Greenpeace n'est cependant pas la seule organisation à remettre en question la prétendue carboneutralité de l'énergie à la biomasse. «Contrairement aux énergies éolienne et solaire, la biomasse est une forme d'énergie qui émet du gaz carbonique», mentionne une étude de l'État du Massachusetts datant de 2010. Elle conclut notamment que la production à partir de la biomasse est plus polluante que l'utilisation du charbon, «alors que le recours à la biomasse pour la chauffe et la cogénération réduit les émissions de gaz à effet de serre à long terme».

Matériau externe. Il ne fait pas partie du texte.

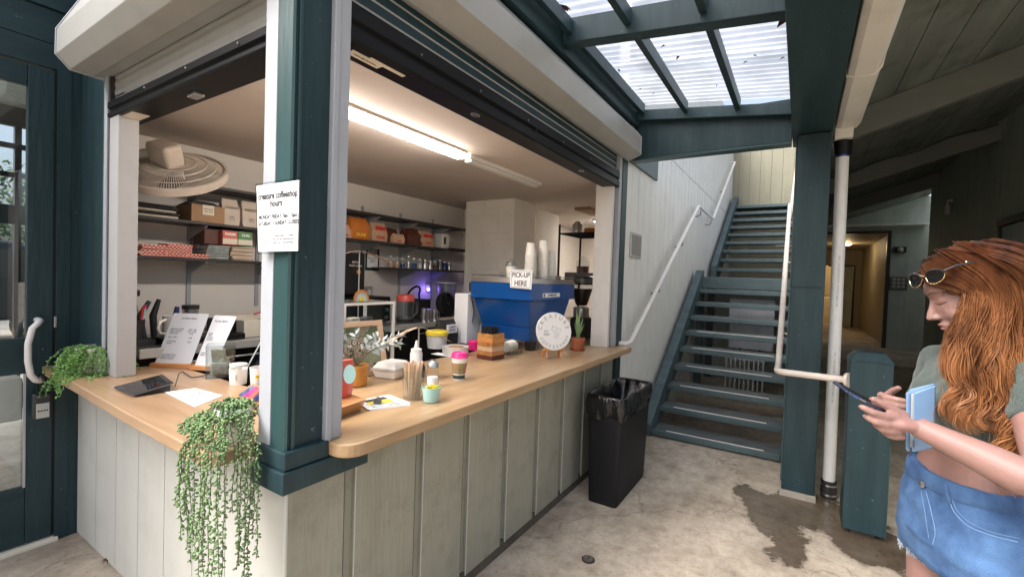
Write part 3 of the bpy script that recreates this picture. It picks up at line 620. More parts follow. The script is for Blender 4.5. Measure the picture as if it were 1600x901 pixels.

Bourse La hollandaise APX-Endex vient de lancer le premier marché d'échange de biomasse à Amsterdam. Cette nouvelle plateforme permet d'échanger des contrats de granulés de bois industriels, utilisés notamment pour la production d'électricité. APX-Endex est une filiale non consolidée de la belge Fluxys G, dont la Caisse de dépôt et placement du Québec est actionnaire à hauteur de 20 %.

BORALEX À COURT DE BIOMASSE

Boralex a fermé au début d'octobre son usine de cogénération à la biomasse forestière de Dolbeau-Mistassini, faute de client vapeur et de matière à brûler.

À l'origine, l'usine produisait à la fois de l'électricité pour Hydro-Québec, et de la vapeur pour AbitibiBowater, qui lui fournissait aussi le gros des écorces et des sciures à laquelle elle carburait.

Mais quand la scierie a fermé, en 2009, Boralex a perdu son client thermique et son principal fournisseur de biomasse. L'entreprise a tout de même produit de l'électricité dans les deux dernières années, mais «de novembre à avril, pour profiter de la prime de puissance» offerte par Hydro-Québec pendant les mois d'hiver, dit Patricia Lemaire, directrice des communications de Boralex.

Cette année, Boralex n'a pu trouver que 100 000 tonnes de résidus de bois, soit 20 % de la matière première nécessaire au fonctionnement de la centrale l'hiver prochain. Résultat : Boralex ferme son usine de 28 mégawatts et compte la revendre. Mme Lemaire convient toutefois que l'acheteur se heurterait aux mêmes problèmes.

À Kingsey Falls, Boralex doit renouveler en 2012 son contrat de vente d'électricité avec Hydro-Québec pour sa centrale de cogénération au gaz naturel. Dans un rapport, l'analyste Michael McGowan, de BMO Nesbitt Burns, s'interroge sur les chances pour Boralex d'y parvenir. «On est en train d'évaluer le potentiel de renouveler ça», répond Mme Lemaire, sans donner plus de détails.

Chez Hydro-Québec, Gary Sutherland confirme que des négociations sont en cours.